= EXTRACTED RECORDS =
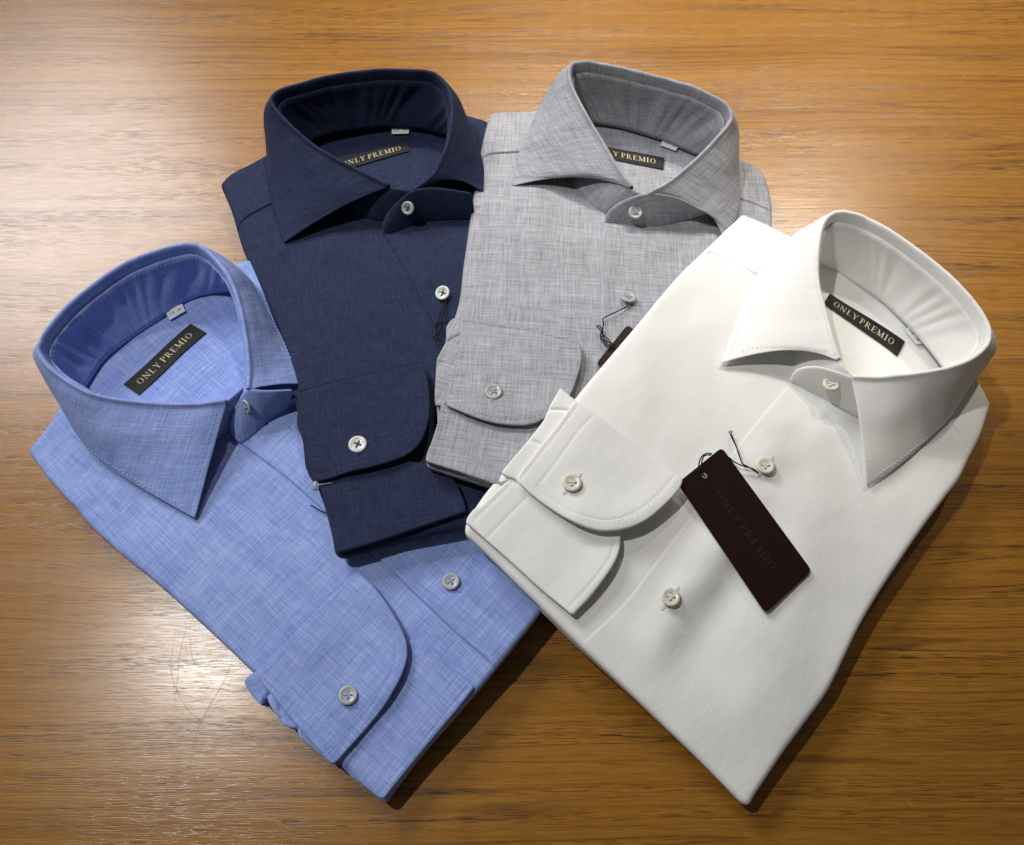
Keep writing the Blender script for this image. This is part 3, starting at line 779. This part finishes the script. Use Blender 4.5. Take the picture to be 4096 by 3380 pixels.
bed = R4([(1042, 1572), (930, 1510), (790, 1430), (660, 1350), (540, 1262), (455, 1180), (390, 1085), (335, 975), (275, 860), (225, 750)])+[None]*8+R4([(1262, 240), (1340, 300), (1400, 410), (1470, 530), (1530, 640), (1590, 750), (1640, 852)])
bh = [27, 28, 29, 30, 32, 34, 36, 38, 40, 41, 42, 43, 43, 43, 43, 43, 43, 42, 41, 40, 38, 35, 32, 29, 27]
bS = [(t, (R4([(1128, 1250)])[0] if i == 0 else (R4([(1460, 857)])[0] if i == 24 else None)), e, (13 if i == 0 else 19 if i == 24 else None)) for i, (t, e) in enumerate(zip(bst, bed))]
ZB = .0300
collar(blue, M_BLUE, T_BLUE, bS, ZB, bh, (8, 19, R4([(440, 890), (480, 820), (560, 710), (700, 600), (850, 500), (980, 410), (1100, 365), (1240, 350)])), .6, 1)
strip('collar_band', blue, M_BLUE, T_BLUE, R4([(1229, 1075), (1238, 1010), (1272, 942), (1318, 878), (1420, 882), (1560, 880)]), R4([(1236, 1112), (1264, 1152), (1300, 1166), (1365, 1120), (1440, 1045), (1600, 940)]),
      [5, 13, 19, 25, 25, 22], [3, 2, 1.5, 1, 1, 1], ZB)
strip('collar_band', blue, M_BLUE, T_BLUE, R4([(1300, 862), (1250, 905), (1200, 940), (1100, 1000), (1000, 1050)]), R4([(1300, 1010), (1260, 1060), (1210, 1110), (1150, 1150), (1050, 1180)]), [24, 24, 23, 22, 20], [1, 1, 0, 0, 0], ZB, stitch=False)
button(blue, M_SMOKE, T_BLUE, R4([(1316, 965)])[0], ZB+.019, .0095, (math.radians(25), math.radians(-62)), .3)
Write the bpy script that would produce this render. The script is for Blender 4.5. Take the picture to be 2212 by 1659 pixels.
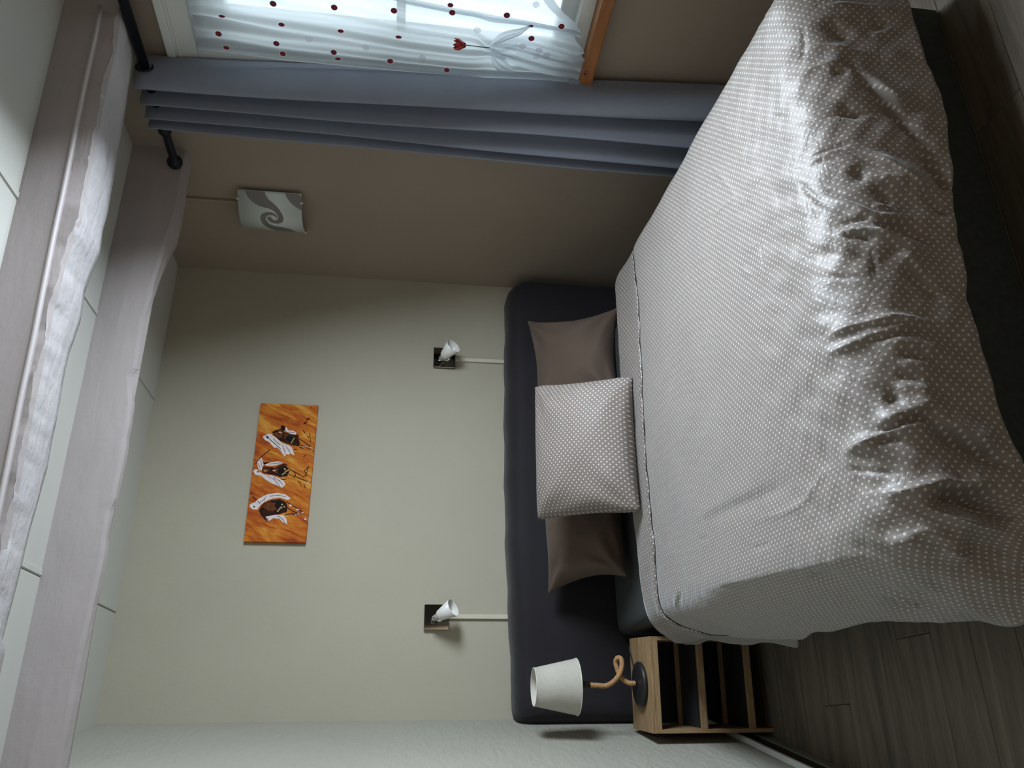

= STATED EXERCISE =
Write out the whole listing exactly, and drop the pictures.

= WRITTEN ANSWER =
Keep writing the Blender script for this image. This is part 3, starting at line 779. This part finishes the script. Use Blender 4.5. Take the picture to be 4096 by 3380 pixels.
bed = R4([(1042, 1572), (930, 1510), (790, 1430), (660, 1350), (540, 1262), (455, 1180), (390, 1085), (335, 975), (275, 860), (225, 750)])+[None]*8+R4([(1262, 240), (1340, 300), (1400, 410), (1470, 530), (1530, 640), (1590, 750), (1640, 852)])
bh = [27, 28, 29, 30, 32, 34, 36, 38, 40, 41, 42, 43, 43, 43, 43, 43, 43, 42, 41, 40, 38, 35, 32, 29, 27]
bS = [(t, (R4([(1128, 1250)])[0] if i == 0 else (R4([(1460, 857)])[0] if i == 24 else None)), e, (13 if i == 0 else 19 if i == 24 else None)) for i, (t, e) in enumerate(zip(bst, bed))]
ZB = .0300
collar(blue, M_BLUE, T_BLUE, bS, ZB, bh, (8, 19, R4([(440, 890), (480, 820), (560, 710), (700, 600), (850, 500), (980, 410), (1100, 365), (1240, 350)])), .6, 1)
strip('collar_band', blue, M_BLUE, T_BLUE, R4([(1229, 1075), (1238, 1010), (1272, 942), (1318, 878), (1420, 882), (1560, 880)]), R4([(1236, 1112), (1264, 1152), (1300, 1166), (1365, 1120), (1440, 1045), (1600, 940)]),
      [5, 13, 19, 25, 25, 22], [3, 2, 1.5, 1, 1, 1], ZB)
strip('collar_band', blue, M_BLUE, T_BLUE, R4([(1300, 862), (1250, 905), (1200, 940), (1100, 1000), (1000, 1050)]), R4([(1300, 1010), (1260, 1060), (1210, 1110), (1150, 1150), (1050, 1180)]), [24, 24, 23, 22, 20], [1, 1, 0, 0, 0], ZB, stitch=False)
button(blue, M_SMOKE, T_BLUE, R4([(1316, 965)])[0], ZB+.019, .0095, (math.radians(25), math.radians(-62)), .3)
Write the bpy script that would produce this render. The script is for Blender 4.5. Take the picture to be 2212 by 1659 pixels.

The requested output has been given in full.